[DATA BLOCK]
━━━━━━━━

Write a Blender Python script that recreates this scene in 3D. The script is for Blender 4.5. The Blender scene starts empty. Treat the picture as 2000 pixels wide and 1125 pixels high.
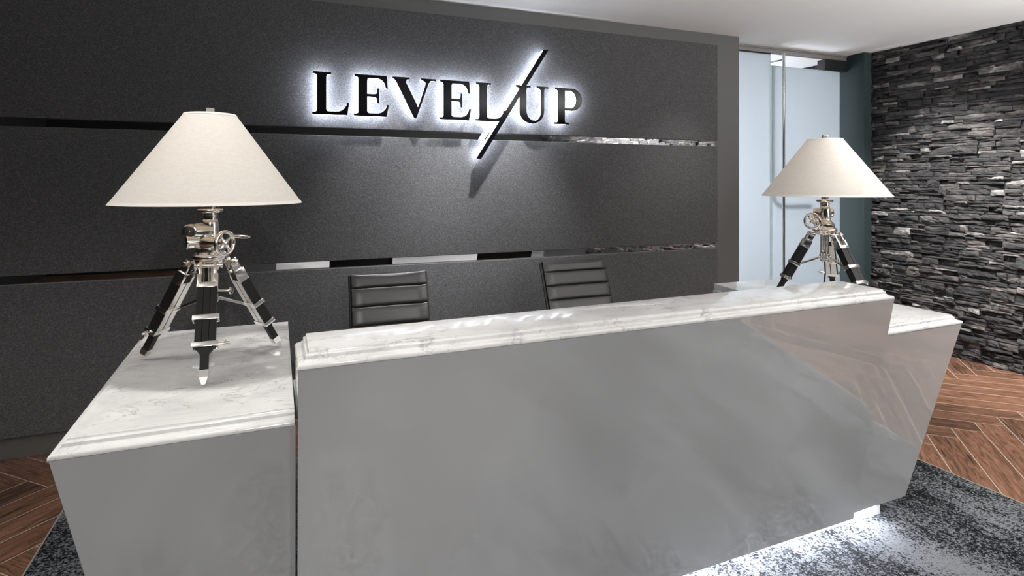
import bpy, bmesh, math, random
from mathutils import Vector, Matrix, noise
random.seed(11)
S = bpy.context.scene
COL = S.collection
R = math.radians
PI = math.pi

# ------------------------------------------------------------------ helpers
def link(name, bm, mat, parent=None, smooth=None, loc=None, rot=None, sharp=35):
    me = bpy.data.meshes.new(name)
    bmesh.ops.recalc_face_normals(bm, faces=bm.faces)
    bm.to_mesh(me); bm.free()
    if mat: me.materials.append(mat)
    if smooth:
        for p in me.polygons: p.use_smooth = True
        me.set_sharp_from_angle(angle=R(sharp))
    o = bpy.data.objects.new(name, me); COL.objects.link(o)
    if parent: o.parent = parent
    if loc: o.location = loc
    if rot: o.rotation_euler = rot
    return o

def tag(o, label=None, cat=None, group=None, kind=None):
    if label: o['label'] = label
    if cat: o['category'] = cat
    if group: o['group'] = group
    if kind: o['kind'] = kind
    return o

def empty(name, loc=(0, 0, 0), rz=0, **k):
    o = bpy.data.objects.new(name, None); COL.objects.link(o)
    o.location = loc; o.rotation_euler = (0, 0, rz); o.empty_display_size = .1
    return tag(o, **k)

def copy_tree(o, parent=None):
    c = o.copy(); COL.objects.link(c)
    if parent: c.parent = parent
    for ch in list(o.children): copy_tree(ch, c)
    return c

def B(): return bmesh.new()

def quads(bm, rings, cap0=True, cap1=True, closed=True):
    vs = [[bm.verts.new(p) for p in r] for r in rings]
    n = len(vs[0])
    for a, b in zip(vs, vs[1:]):
        for i in range(n if closed else n-1):
            bm.faces.new((a[i], a[(i+1) % n], b[(i+1) % n], b[i]))
    if cap0: bm.faces.new(vs[0][::-1])
    if cap1: bm.faces.new(vs[-1])
    return vs

def box(bm, c, s, bev=0, M=None, seg=2):
    b2 = bmesh.new()
    bmesh.ops.create_cube(b2, size=1)
    for v in b2.verts: v.co = Vector((v.co.x*s[0], v.co.y*s[1], v.co.z*s[2]))
    if bev: bmesh.ops.bevel(b2, geom=b2.edges[:], offset=bev, segments=seg, profile=.6, affect='EDGES')
    T = Matrix.Translation(Vector(c))
    if M is not None: T = T @ M.to_4x4()
    bmesh.ops.transform(b2, matrix=T, verts=b2.verts)
    join(bm, b2)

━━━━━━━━

[THE TASK]
Up to and including the line containing "PI = math.pi", repeat every line from the start of the data, but none of the pictures.

[WRITTEN REPLY]
Write a Blender Python script that recreates this scene in 3D. The script is for Blender 4.5. The Blender scene starts empty. Treat the picture as 2000 pixels wide and 1125 pixels high.
import bpy, bmesh, math, random
from mathutils import Vector, Matrix, noise
random.seed(11)
S = bpy.context.scene
COL = S.collection
R = math.radians
PI = math.pi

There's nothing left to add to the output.